Gov. Nikki Haley accepts Trump’s offer to be ambassador to United Nations

South Carolina Gov. Nikki Haley waves after speaking at the Republican Governors Association annual conference in Orlando, Florida, on Nov. 15. John Raoux / AP
South Carolina Gov. Nikki Haley waves after speaking at the Republican Governors Association annual conference in Orlando, Florida, on Nov. 15. John Raoux / AP

South Carolina Gov. Nikki Haley has accepted Donald Trump’s offer to be his ambassador to the United Nations, a source familiar with the president-elect’s transition process confirmed to NBC News on Wednesday.

Haley, 44, is a two-term governor. She initially backed Trump rivals Sen. Marco Rubio and then Sen. Ted Cruz during the GOP battle for a White House nominee.

She is the first woman in the state’s history to hold the role and only the nation’s second Asian-American governor.

The daughter of immigrants from India, Haley served three terms in South Carolina’s State House before winning the governorship in 2010 and again in 2014.

Haley’s limited foreign policy experience is likely to draw scrutiny during Senate confirmation hearings for the Cabinet-level position.

If confirmed, Haley would succeed Samantha Power, who served as President Barack Obama’s U.N. ambassador since 2013.

Trump’s selection of Haley caps a remarkable year for their political relationship. They started 2016 with a fight and are ending it as allies in a nascent Trump administration.

The pair feuded in January after Haley’s Republican response to President Barack Obama’s State of the Union, during which she took a thinly-veiled swipe at Trump, warning against “the siren call of the angriest voices.”

Haley told TODAY’s Matt Lauer the following morning that then-candidate Trump “has definitely contributed to what I think is just irresponsible talk.”
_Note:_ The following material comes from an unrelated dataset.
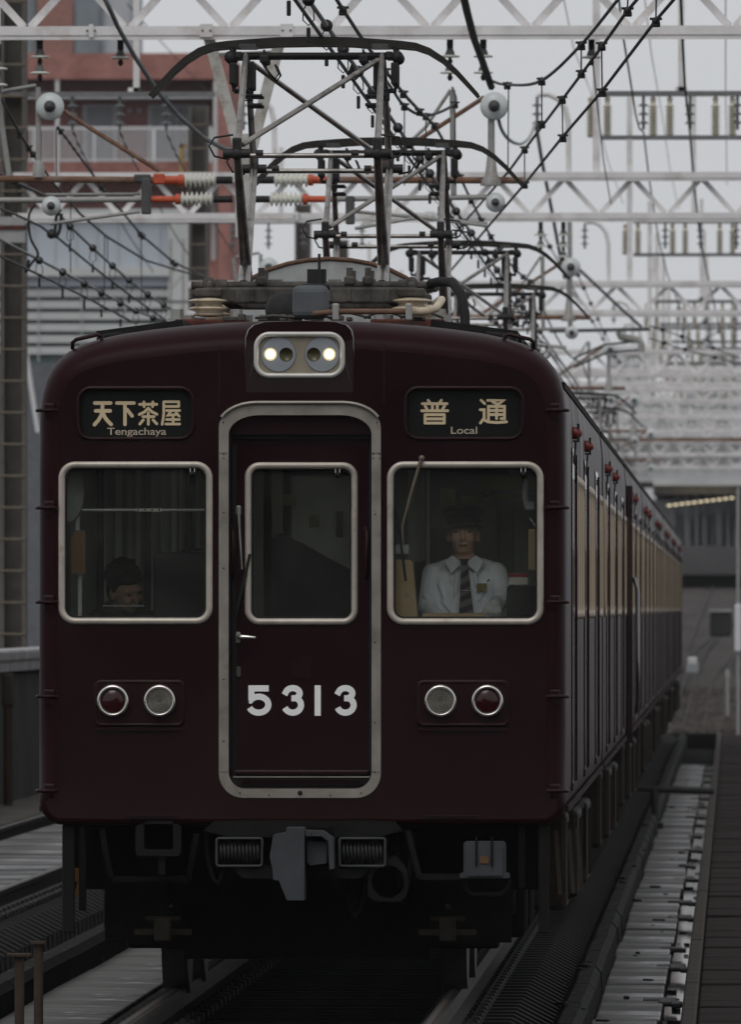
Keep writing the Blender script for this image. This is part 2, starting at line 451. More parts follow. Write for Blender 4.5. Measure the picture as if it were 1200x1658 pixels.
def door_mesh(s):
    mb = MB()
    for x, p in ((-0.68, .008), (0.68, .018)): mb.box((x, -p / 2 + .005, 2.0), (0.07, p + .01, 1.78))
    mb.box((0, .004, 2.89), (1.45, 0.02, 0.05)); mb.box((0, .002, 1.09), (1.5, 0.03, 0.04)); side(mb, s)
    lf = MB(); lf.plate(rrect(-.32, 1.98, 0.63, 1.70, .01), [rrect(-.32, 2.38, .42, .74, .06)], -0.006, .02); lf.plate(rrect(.32, 1.98, 0.63, 1.70, .01), [rrect(.32, 2.38, .42, .74, .06)], -0.006, .02); side(lf, s)
    gp = MB(); gp.plate(rrect(-.32, 2.38, .42, .74, .06), (), -0.002, .01); gp.plate(rrect(.32, 2.38, .42, .74, .06), (), -0.002, .01); side(gp, s)
    return mb.mesh('door', maroon), lf.mesh('door_leaf', maroon), gp.mesh('door_glass', win_side)
def lamp_mesh(s):
    a = MB(); a.lathe([(0.0, -0.055), (0.018, -0.05), (0.034, -0.03), (0.037, -0.01), (0.033, 0.0)], (0, 0, 3.0), 'Y', 14); side(a, s)
    b = MB(); b.box((-.02, -0.032, 3.0), (0.012, 0.014, 0.10)); b.box((-.02, -0.02, 2.955), (0.012, 0.035, 0.012)); b.tube([(0, -0.018, 2.95), (0, -0.01, 2.84)], 0.006); side(b, s)
    return a.mesh('side_lamp', orange_lamp), b.mesh('lamp_guard', iron)
SW = {s: sidewin_mesh(s) for s in (1, -1)}; SD = {s: door_mesh(s) for s in (1, -1)}; SL = {s: lamp_mesh(s) for s in (1, -1)}
DOORS = (2.95, 8.8, 14.8)
def gutter_mesh():
    mb = MB()
    for s in (1, -1):
        mb.beam((s * 1.352, 0.5, 3.22), (s * 1.352, 18.45, 3.22), 0.03, 0.035)
        mb.beam((s * 1.383, 0.35, 1.00), (s * 1.383, 18.45, 1.00), 0.012, 0.03)
    return mb.mesh('gutter', mat('gutter_paint', (0.025, 0.016, 0.016), 0.75, spec=.06, var=0.3))
def walkway_mesh():
    mb = MB()
    for s in (1, -1):
        mb.box((s * 0.88, 9.3, 3.505), (0.46, 17.0, 0.075), Matrix.Rotation(s * 0.13, 3, 'Y'))
        for k in range(12): mb.box((s * 0.88, 1.2 + k * 1.45, 3.44), (0.5, 0.05, 0.09))
    return mb.mesh('roof_walkway', black_r)
def unit_mesh():
    mb = MB(); pts = []
    for k in range(17):
        a = PI * k / 16; pts.append((0.60 * math.cos(a), 3.56 + 0.43 * math.sin(a) ** 0.8))
    mb.plate(pts, (), 0, 3.2)
    return mb.mesh('roof_cooling_unit', aircon)
def unitrim_mesh():
    mb = MB()
    for y in (0.0,):
        mb.tube([(0.605 * math.cos(PI * k / 16), y, 3.56 + 0.435 * math.sin(PI * k / 16) ** 0.8) for k in range(1, 16)], 0.013, 6)
    return mb.mesh('unit_rim', pipe_brown)
def bogie_meshes():
    fr = MB()
    for s in (1, -1):
        fr.bbox((s * 1.0, 0, 0.50), (0.16, 2.9, 0.20), 0.03); fr.bbox((s * 1.0, 0, 0.72), (0.26, 0.8, 0.22), 0.05)
        for y in (-1.05, 1.05): fr.bbox((s * 1.02, y, 0.45), (0.24, 0.36, 0.34), 0.05)
        fr.bbox((s * 0.75, -1.52, .40), (0.5, .06, .34), .02)
    fr.box((0, 0, 0.5), (1.9, 0.5, 0.25)); fr.box((0, -1.46, 0.62), (2.0, 0.1, 0.14))
    wh = MB()
    for s in (1, -1): wh.lathe([(0.0, -.06), (0.36, -.06), (0.43, -.065), (0.43, .045), (0.455, .055), (0.455, .075), (0.36, .07), (0, .06)], (s * .755, 0, 0.43), 'X', 28, R=None if s < 0 else Matrix.Scale(-1, 3, (1, 0, 0)))
    wh.tube([(-.8, 0, .43), (.8, 0, .43)], .07, 10)
    return fr.mesh('bogie', dark_m), wh.mesh('wheelset', mat('wheel_steel', (0.03, 0.027, 0.025), 0.55, metal=0.3, var=.3))
BOG, WH = bogie_meshes()
def uf_mesh(w, l, h, brown=False):
    mb = MB(); mb.bbox((0, 0, 0), (w, l, h), .03)
    for k in range(max(1, int(l / .5))): mb.box((w / 2 + .006, -l / 2 + .25 + k * .5, 0), (.012, .03, h * .8))
    return mb.mesh('equipment_box', mat('equipment_brown', (0.022, 0.018, 0.014), .7, spec=.12, var=.35) if brown else dark_m)
UFA, UFB, UFC = uf_mesh(.62, 1.7, .5, True), uf_mesh(.6, 2.6, .46), uf_mesh(.5, .9, .55, True)
GUT, WALK, UNIT, URIM = gutter_mesh(), walkway_mesh(), unit_mesh(), unitrim_mesh()
BODYF, BODYM = body_mesh(True), body_mesh(False)

# ---- pantograph
def tri(x, y, z): return Vector((x, y, z))
def build_pantograph(car, yc):
    p = obj('pantograph', pan_base_mesh, None, car, (-0.03, yc, 0))
    for nme, me in PAN: obj(nme, me, None, p)
    return p
ZB, ZK, ZT, HX, KY = 3.80, 4.483, 5.055, 0.376, 1.22
mb = MB()
for y in (-.72, .72): mb.bbox((0, y, 3.735), (1.16, 0.10, 0.085), .012)
for x in (-.45, .45): mb.bbox((x, 0, 3.735), (0.09, 1.5, 0.08), .012)
for k in range(9): mb.box((-.42 + k * .105, -.775, 3.735), (.02, .012, .06))
pan_base_mesh = mb.mesh('pantograph', gear_m)
PAN = []
def P_(name, mb_, m): PAN.append((name, mb_.mesh(name, m)))
for y in (-.30, .30):
    mb = MB(); mb.tube([(-.66, y, 3.80), (.66, y, 3.80)], .022, 10)
    for x in (-.5, -.2, .12, .5): mb.tube([(x - .035, y, 3.80), (x + .035, y, 3.80)], .033, 10)
    for x in (-.28, .2, .3): mb.bbox((x, y - .01, 3.825), (.06, .07, .05), .015); mb.tube([(x, y, 3.85), (x, y, 3.895)], .018, 6)
    P_('main_shaft', mb, gear_m)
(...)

“If we have citizens who are law-abiding, who love our traditions, who do everything to be productive citizens in America, they should feel welcome in this country,” Haley said. “The reason this country is so great is because the fabric of this country was made by immigrants, and its legal immigrants.”

In February, she called Trump “everything a governor doesn’t want in a president.” The following month Haley endorsed Rubio in the South Carolina primary. Following Rubio’s loss and subsequent withdrawal from the race, Haley said it was her “hope and prayer” tha Cruz would win the Republican nomination.

By the Republican National Convention in July, though, Haley had warmed enough to Trump to say she planned to vote for him in a tepid endorsement to MSNBC’s Jacob Soboroff.

“I would not be here if I didn’t want to make sure that Hillary [Clinton] was not going to be the next president,” Haley said in July.

Haley is married to a captain in the Army National Guard who served in Afghanistan, and has two teenage children, according to her biography on the state’s website.

On Wednesday, November 23, Gov. Haley issued the following statement:

“Six years ago, South Carolinians bestowed upon me the greatest honor of my life. They took a chance on a little-known, 38-year old, minority, female governor – something our state had never done before. I will be forever grateful, and I expect I will never again receive a higher honor.

“In the six years that followed, our state has reached incredible heights. We made South Carolina’s economic development the envy of the nation and brought new jobs to every county. We cut our unemployment rate by more than half, employing more South Carolinians than ever before. We reformed how we fund education, moving more resources to communities in greatest need. We passed landmark ethics reforms that make state government more accountable to our people.

“Our state has also persevered through some of the most difficult times. Nature damaged many of us with the thousand-year flood and Hurricane Matthew. Our hearts were broken for those we lost when tragedy struck Walter Scott’s family, Mother Emanuel, and Townville Elementary School. Yet through it all, the greatness of our people overcame those tragedies, even coming together to heal the old wounds represented by the Confederate Flag on the Statehouse grounds.

“This month’s elections have brought exciting changes to America. Our country faces enormous challenges here at home and internationally. Last week, President-elect Trump asked if I would meet with him to discuss those challenges, which I was happy to do. He has asked that I serve our country as our next Ambassador to the United Nations. Pending confirmation by the U.S. Senate, I have agreed.

“I always expected to finish the remaining two years of my second term as governor. Not doing so is difficult because I love serving South Carolina more than anything. I was moved to accept this new assignment for two reasons. The first is a sense of duty. When the President believes you have a major contribution to make to the welfare of our nation, and to our nation’s standing in the world, that is a calling that is important to heed. The second is a satisfaction with all that we have achieved in our state in the last six years and the knowledge that we are on a very strong footing.

“I will remain as governor until the U.S. Senate acts affirmatively on my nomination. We still have much to do in South Carolina, and my commitment to the people of our state will always remain unbreakable, both while I continue to hold this office, and thereafter. 

“In this holiday season, we all have much to be thankful for. Michael and I wish every South Carolinian a joyous Thanksgiving.”